The lack of experience with injury stems entirely from my own neurotic need to watch them at every second of every day lest they get into something dangerous. Oh no. I’ve seen too many reports of kids getting hurt on the most innocuous things, so I opt to just watch them like a hawk. What? Don’t tell me I can’t sustain that vigilance. I can. And I will.

But a bee that sneaks into the house. That I didn’t see coming. And so it was on Sunday morning, when my poor, unsuspecting 21-month-old baby was told to go pick up his trains, and he so dutifully complied, and there was a bee hanging out on those trains who wasn’t all that happy to be manhandled by a baby, and WHAMO.

And oh my god, it’s ALL OUR FAULT for telling him to pick up his trains in the first place. That’s it. My kids officially get a pass from cleaning up toys.

It got him on the back of the hand, and at first I thought he was crying because he wanted help with his trains or something, but then Nate starts with his Oh My God shriek and Quin just got STUNG by a BEE, and I go into panic mode. What if he’s allergic? What am I supposed to do? I don’t know how to handle injured children!

To my credit, while I was cuddling my baby boy (who in-between sobs kept repeating “hand” and “buuuggg” to tell us just what happened in case we missed it) I did ask Nate to go get the ice pack from the freezer and some Tylenol. And you guys, I discovered afterward that’s exactly what the internet told me to do. Hurah. I watched for signs of allergic reaction. But aside from a swollen middle finger (seems fitting, doesn’t it?) there were just a lot of sobs.

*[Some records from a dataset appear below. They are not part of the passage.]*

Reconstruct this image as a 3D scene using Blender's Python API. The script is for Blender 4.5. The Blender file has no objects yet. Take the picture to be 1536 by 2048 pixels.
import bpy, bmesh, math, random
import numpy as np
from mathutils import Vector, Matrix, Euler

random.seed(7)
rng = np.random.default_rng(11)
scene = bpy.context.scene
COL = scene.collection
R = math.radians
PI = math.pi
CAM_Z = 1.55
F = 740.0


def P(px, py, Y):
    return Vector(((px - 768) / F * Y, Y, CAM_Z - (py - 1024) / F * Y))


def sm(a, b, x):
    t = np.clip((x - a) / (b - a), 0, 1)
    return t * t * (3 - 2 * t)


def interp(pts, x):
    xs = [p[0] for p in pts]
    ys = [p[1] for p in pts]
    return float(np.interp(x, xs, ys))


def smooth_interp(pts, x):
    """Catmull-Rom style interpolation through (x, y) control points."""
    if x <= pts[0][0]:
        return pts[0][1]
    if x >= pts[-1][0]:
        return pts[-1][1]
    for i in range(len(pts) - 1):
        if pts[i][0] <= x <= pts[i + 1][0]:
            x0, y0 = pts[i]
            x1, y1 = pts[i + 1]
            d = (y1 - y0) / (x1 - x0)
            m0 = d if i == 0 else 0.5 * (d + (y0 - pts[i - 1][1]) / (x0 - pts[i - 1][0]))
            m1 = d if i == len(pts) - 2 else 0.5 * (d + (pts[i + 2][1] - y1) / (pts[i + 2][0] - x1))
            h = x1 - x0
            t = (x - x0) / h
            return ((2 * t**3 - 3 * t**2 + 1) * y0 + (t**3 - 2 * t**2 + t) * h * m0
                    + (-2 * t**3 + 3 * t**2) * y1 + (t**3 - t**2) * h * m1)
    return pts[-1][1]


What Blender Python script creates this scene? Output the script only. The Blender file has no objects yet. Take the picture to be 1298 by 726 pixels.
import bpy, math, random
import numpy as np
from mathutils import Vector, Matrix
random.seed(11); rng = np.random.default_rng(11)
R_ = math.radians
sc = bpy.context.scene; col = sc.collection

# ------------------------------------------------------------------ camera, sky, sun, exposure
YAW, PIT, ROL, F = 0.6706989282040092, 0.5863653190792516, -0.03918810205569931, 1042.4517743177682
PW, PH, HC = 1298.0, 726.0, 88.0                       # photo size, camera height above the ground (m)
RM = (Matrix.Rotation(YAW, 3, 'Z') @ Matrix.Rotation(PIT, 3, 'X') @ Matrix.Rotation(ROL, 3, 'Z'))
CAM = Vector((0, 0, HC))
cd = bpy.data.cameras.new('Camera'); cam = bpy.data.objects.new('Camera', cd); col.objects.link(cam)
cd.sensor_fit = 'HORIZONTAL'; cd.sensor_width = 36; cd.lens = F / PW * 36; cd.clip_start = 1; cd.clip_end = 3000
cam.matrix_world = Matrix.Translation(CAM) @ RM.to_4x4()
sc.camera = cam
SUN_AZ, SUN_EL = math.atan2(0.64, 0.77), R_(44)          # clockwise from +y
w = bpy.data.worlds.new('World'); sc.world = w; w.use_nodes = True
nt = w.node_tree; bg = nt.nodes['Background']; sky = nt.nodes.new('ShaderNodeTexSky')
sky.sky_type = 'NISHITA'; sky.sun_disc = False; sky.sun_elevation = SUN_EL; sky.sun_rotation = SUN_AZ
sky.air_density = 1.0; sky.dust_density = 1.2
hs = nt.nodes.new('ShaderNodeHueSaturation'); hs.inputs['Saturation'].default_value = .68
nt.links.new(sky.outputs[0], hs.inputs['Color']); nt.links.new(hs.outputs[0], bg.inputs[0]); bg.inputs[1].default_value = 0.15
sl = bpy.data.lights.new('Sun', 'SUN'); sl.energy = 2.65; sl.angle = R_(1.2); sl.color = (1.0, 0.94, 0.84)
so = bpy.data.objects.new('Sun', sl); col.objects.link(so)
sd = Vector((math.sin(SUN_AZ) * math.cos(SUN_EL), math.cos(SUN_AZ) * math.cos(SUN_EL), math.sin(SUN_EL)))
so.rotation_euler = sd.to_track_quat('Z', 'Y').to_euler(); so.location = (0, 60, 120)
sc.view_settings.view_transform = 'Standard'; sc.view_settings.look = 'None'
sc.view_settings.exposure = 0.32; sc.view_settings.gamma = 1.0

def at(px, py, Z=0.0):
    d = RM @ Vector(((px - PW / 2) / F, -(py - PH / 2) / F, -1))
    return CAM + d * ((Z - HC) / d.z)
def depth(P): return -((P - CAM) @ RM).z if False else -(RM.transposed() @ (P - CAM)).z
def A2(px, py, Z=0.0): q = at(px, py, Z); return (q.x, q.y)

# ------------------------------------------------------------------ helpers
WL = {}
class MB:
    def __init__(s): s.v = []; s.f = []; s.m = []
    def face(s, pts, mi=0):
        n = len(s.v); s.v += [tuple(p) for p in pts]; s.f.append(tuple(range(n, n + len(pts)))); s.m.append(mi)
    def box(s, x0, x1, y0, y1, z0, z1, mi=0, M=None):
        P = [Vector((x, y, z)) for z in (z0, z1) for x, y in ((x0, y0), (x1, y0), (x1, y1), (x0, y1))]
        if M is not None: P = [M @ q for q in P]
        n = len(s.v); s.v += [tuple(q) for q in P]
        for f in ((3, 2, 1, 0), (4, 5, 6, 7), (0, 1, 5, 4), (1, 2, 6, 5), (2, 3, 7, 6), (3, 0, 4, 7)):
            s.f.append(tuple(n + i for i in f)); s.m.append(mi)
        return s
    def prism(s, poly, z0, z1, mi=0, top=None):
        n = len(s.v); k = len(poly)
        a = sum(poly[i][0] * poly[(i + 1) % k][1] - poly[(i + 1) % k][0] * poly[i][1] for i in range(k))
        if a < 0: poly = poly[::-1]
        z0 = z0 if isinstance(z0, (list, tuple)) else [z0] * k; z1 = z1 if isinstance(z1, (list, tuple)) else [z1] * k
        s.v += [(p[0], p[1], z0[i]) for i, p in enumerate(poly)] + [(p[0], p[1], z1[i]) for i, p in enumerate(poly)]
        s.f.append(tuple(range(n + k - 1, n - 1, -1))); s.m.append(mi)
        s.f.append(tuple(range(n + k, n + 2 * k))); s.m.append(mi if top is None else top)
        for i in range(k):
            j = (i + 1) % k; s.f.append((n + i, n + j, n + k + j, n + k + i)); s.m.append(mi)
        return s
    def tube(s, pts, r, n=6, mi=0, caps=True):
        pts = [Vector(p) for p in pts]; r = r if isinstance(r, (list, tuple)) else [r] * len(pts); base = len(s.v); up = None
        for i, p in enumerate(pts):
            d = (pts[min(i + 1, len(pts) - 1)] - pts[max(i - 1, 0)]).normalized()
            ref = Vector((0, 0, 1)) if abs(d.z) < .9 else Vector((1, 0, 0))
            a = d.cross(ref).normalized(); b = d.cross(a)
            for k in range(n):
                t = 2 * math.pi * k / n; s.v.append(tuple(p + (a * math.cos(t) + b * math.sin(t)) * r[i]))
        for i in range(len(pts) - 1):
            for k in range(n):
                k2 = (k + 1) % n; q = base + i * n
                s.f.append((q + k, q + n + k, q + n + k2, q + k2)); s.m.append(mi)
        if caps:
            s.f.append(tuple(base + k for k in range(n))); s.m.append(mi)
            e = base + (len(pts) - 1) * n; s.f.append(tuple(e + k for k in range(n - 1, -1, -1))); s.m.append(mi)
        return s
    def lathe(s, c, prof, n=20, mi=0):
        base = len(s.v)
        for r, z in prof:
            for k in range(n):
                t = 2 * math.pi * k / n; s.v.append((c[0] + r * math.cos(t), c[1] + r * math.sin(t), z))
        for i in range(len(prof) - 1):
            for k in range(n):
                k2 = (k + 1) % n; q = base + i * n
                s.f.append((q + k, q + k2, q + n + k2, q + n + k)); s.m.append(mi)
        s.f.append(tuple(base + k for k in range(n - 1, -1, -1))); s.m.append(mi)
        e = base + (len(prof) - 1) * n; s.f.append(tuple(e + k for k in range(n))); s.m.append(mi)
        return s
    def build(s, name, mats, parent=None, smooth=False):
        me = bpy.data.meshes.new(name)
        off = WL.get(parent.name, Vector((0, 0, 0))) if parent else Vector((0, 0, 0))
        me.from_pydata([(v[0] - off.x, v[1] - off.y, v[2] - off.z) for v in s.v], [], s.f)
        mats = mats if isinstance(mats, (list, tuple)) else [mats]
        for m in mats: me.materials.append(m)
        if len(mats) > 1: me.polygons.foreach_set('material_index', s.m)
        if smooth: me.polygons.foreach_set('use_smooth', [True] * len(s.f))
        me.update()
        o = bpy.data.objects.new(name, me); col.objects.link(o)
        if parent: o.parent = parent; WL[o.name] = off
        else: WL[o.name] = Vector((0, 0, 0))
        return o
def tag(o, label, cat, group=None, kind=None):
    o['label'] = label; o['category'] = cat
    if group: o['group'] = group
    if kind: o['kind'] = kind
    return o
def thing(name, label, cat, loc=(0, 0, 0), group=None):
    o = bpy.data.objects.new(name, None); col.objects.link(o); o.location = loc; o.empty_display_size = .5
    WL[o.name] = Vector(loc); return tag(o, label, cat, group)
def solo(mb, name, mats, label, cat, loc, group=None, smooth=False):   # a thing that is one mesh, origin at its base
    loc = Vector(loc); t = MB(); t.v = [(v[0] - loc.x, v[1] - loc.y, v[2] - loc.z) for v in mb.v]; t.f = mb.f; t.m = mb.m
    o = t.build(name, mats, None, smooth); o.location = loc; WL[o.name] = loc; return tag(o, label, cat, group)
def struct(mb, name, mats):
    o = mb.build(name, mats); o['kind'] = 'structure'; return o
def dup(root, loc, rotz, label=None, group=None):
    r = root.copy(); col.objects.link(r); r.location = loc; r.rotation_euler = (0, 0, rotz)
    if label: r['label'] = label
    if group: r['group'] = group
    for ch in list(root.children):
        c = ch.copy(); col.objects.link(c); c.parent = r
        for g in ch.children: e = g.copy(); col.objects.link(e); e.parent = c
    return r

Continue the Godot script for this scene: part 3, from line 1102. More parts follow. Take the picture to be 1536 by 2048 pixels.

(Also, there was a pause from the sobbing to say "Yummy" in reference to the Tylenol, which I’m now convinced is a very bad sign. Maybe someday I’ll tell you the story I’ve been told about how I ate a bottle of Tylenol when I was little. Yeah. I did that.)

My sweet eldest child showed just what a good brother he can be, when the stealing of toys are not involved. He found every toy he could think of to make Quin feel better. I’m pretty sure that between assuring Quin that it’d be OK, and finding a combination of Zhu Zhu Pets and Buzz & Woody from Toy Story, Liam did a better job of making Quin feel better than I did.

Eventually, My Poor Baby got down to play again. He’d fiddle with some Lego’s or blocks and then pause to cry some more. This is the part I’d forgotten, how much it lingered.  But after an hour or so, he was over it.

Me on the other hand; I’ll remember every moment of that bee sting. Just like I did when I was five.